Cyber attacks stay near record high as GenAI risks grow
Global cyber attack volumes stayed close to record highs in February 2026. Organisations faced an average of 2,086 attacks per week, according to new figures from Check Point Research.
The monthly average was broadly unchanged from January, down 0.2%. It still marked a 9.6% rise from February 2025, pointing to sustained pressure on corporate and public sector networks even as ransomware reports fell year on year.
Check Point linked the elevated activity to ongoing automated attacks and expanding digital infrastructure. It also pointed to new exposure from the widespread use of generative AI tools inside corporate networks.
"February's data shows that cyber risk is not episodic - it's continuous," said Robert Falzon, Head of Engineering for Check Point in Canada. "Even when ransomware activity fluctuates, attackers maintain constant pressure across industries and regions. At the same time, unmanaged GenAI usage continues to introduce new data exposure risks. Prevention-first, real-time protection powered by AI remains the most effective way to stop attacks before they cause operational or financial damage."
GenAI exposure
The research highlighted data leakage risks created by generative AI use in businesses. One in every 31 prompts submitted from corporate networks carried a high risk of exposing sensitive data. That pattern appeared in 88% of organisations that regularly used GenAI tools during the month.
The analysis also found that 16% of prompts contained potentially sensitive information, including internal documents, credentials, customer data and proprietary content.
Organisations used an average of 11 different GenAI tools over the past month. Many appeared to be unmanaged and operating outside formal governance frameworks. The average enterprise user generated 62 GenAI prompts per month, suggesting frequent day-to-day use.
For security teams, the figures add to visibility challenges. Many businesses have adopted multiple GenAI tools across departments, including consumer-grade services, specialist assistants, embedded AI features in established software, and niche tools that teams adopt without central approval.
Sector targeting
Education remained the most attacked sector in February, with institutions averaging 4,749 weekly attacks per organisation - a 7% increase from a year earlier.
Government entities averaged 2,714 weekly attacks per organisation, up 2% year on year. Telecommunications ranked third at 2,699 attacks per week, a 6% annual increase.

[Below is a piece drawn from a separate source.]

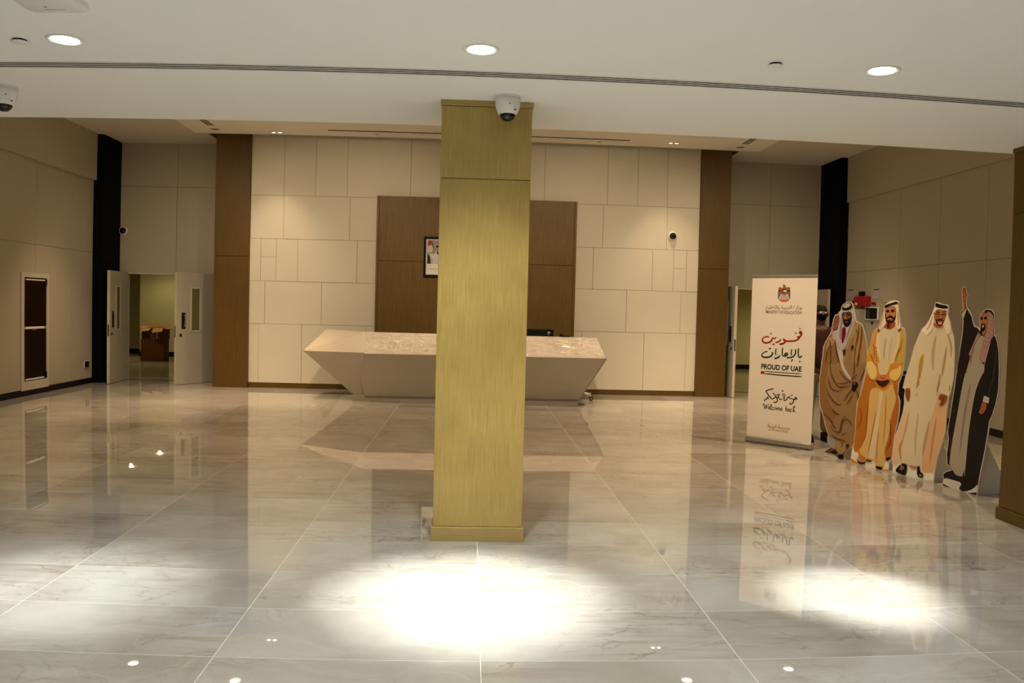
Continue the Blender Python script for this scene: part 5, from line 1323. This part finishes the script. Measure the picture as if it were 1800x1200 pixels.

The figures suggest attackers continue to target organisations with large user populations and wide network perimeters. Schools and universities often manage mixed estates of legacy systems and new cloud services, while public sector bodies face similar complexity and sustained exposure. Telecoms operators remain attractive targets because of their central role in connectivity and extensive third-party supply-chain relationships.
Regional picture
Attack volumes were highest in Latin America, averaging 3,123 attacks per organisation per week. It also recorded the largest year-on-year increase, at 20%.
APAC followed with 3,040 attacks per week, up 3% annually. Africa recorded 2,993 attacks per week, down 7% year on year.
Europe saw an 11% year-on-year increase, while North America rose 9%. The data suggests mature markets continue to face growing pressure even as rapidly digitising economies attract high volumes of automated probing and exploitation attempts.
Security teams in all regions are adapting to a threat landscape in which attackers sustain a high operational tempo. Automated attacks can scan large address ranges and quickly target exposed services, leaving limited time to patch widely exploited vulnerabilities, fix misconfigurations, and reduce exposure across cloud services and remote access systems.
Ransomware trends
Ransomware remained one of the most disruptive threats in February, with 629 publicly reported attacks. That total was down 32% compared with February 2025.
Check Point attributed the year-on-year drop to an unusually large campaign linked to the Clop group in the same period last year. Without that spike, it said ransomware activity was broadly consistent year on year.
North America accounted for 57% of all reported ransomware incidents, while Europe and APAC each accounted for 17%. The concentration reflects a focus on regions with dense digital infrastructure and many potential targets, including mid-sized suppliers and service providers that can provide pathways into larger organisations.
By country, the United States represented 51% of global ransomware victims, followed by Canada at 6% and the UK at 2.7%.
Business Services was the most impacted industry, accounting for 37% of reported ransomware attacks. Consumer Goods & Services followed with 13%, and Industrial Manufacturing accounted for 9%.
The most active ransomware groups in February were Qilin at 15%, Clop at 13% and The Gentlemen at 11%, according to the data. In total, 49 different ransomware groups publicly impacted organisations during the month, underlining a fragmented ecosystem in which many groups compete for victims and recycle tactics, infrastructure and data-leak approaches.